**DATA ENTRIES**

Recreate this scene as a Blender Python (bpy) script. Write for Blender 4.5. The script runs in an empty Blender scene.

---

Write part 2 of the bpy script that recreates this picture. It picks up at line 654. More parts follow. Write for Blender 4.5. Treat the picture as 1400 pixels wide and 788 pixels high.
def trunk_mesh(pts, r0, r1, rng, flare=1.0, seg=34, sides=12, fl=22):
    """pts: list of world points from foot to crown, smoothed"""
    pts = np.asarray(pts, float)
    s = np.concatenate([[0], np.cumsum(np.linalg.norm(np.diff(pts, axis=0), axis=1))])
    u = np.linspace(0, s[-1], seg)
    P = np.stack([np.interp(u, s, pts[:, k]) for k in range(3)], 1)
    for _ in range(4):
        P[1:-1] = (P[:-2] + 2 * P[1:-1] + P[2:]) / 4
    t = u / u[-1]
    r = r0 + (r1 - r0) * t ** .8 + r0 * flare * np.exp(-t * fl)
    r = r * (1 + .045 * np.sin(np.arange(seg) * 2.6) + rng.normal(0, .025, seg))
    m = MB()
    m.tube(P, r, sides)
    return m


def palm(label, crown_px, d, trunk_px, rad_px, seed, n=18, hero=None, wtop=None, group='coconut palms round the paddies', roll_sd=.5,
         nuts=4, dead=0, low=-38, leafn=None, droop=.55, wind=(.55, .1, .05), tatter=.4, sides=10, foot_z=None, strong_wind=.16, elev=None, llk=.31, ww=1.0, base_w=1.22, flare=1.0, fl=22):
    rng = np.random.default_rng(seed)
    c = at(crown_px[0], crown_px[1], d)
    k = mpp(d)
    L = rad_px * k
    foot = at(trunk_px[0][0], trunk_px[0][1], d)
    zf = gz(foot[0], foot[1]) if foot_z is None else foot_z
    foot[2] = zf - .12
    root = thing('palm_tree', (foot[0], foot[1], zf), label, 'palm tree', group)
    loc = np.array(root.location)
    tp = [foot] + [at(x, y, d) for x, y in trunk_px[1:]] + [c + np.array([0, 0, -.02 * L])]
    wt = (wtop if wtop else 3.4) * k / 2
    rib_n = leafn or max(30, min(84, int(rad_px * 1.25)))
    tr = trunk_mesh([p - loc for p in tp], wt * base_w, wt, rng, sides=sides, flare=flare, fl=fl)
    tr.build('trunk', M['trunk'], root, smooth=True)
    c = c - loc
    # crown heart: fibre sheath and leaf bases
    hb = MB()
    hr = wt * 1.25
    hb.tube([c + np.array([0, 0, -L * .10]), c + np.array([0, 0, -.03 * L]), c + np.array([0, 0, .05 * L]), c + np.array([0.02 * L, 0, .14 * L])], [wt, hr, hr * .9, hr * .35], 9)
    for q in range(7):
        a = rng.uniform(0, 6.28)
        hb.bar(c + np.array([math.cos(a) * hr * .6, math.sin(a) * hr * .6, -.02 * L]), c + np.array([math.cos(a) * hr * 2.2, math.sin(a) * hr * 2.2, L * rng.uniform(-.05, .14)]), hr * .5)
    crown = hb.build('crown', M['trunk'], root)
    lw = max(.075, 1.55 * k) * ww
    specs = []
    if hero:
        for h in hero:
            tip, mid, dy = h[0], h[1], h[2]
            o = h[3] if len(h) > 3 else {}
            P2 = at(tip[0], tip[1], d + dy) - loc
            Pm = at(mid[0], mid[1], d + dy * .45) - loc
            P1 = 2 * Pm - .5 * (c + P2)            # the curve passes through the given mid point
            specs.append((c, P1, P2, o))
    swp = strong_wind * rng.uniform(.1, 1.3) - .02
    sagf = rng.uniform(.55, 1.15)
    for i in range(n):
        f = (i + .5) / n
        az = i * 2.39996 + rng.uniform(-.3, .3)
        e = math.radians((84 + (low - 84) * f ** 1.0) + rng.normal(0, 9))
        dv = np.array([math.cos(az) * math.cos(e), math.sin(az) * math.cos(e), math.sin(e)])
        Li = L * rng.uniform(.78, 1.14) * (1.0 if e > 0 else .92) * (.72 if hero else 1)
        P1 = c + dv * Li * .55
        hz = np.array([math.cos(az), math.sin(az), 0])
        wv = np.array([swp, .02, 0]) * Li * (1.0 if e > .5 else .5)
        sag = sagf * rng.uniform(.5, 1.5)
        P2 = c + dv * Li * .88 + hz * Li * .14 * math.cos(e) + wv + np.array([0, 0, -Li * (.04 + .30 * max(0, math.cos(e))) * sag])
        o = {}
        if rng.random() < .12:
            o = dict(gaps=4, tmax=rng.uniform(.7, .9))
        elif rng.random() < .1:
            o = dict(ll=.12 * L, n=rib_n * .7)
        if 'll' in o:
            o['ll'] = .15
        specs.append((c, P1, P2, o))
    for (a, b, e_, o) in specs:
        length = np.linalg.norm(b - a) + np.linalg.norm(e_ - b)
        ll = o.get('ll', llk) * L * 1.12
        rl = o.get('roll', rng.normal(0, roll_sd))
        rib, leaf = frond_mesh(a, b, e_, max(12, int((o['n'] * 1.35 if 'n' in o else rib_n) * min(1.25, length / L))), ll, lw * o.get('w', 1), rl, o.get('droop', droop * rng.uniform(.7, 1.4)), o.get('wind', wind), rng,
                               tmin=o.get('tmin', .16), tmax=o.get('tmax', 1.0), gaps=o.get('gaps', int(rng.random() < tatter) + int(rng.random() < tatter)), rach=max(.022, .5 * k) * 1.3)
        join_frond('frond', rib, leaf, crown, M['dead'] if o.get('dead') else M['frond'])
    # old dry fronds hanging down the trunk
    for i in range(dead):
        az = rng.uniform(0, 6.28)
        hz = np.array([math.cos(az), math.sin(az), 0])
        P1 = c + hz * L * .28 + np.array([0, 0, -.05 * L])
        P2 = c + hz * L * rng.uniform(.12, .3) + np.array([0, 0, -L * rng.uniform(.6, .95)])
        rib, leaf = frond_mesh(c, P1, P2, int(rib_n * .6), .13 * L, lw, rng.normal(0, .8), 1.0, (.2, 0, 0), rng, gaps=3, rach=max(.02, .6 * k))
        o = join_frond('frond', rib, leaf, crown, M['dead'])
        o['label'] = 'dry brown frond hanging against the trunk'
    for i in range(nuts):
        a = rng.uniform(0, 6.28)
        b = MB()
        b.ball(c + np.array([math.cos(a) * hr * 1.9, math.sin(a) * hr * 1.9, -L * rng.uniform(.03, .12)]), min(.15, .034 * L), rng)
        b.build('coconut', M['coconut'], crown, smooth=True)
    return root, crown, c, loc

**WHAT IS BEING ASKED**
Scan the material above for the string "this" and report each line where you find it.

**WRITTEN ANSWER**
Recreate this scene as a Blender Python (bpy) script. Write for Blender 4.5. The script runs in an empty Blender scene.
Write part 2 of the bpy script that recreates this picture. It picks up at line 654. More parts follow. Write for Blender 4.5. Treat the picture as 1400 pixels wide and 788 pixels high.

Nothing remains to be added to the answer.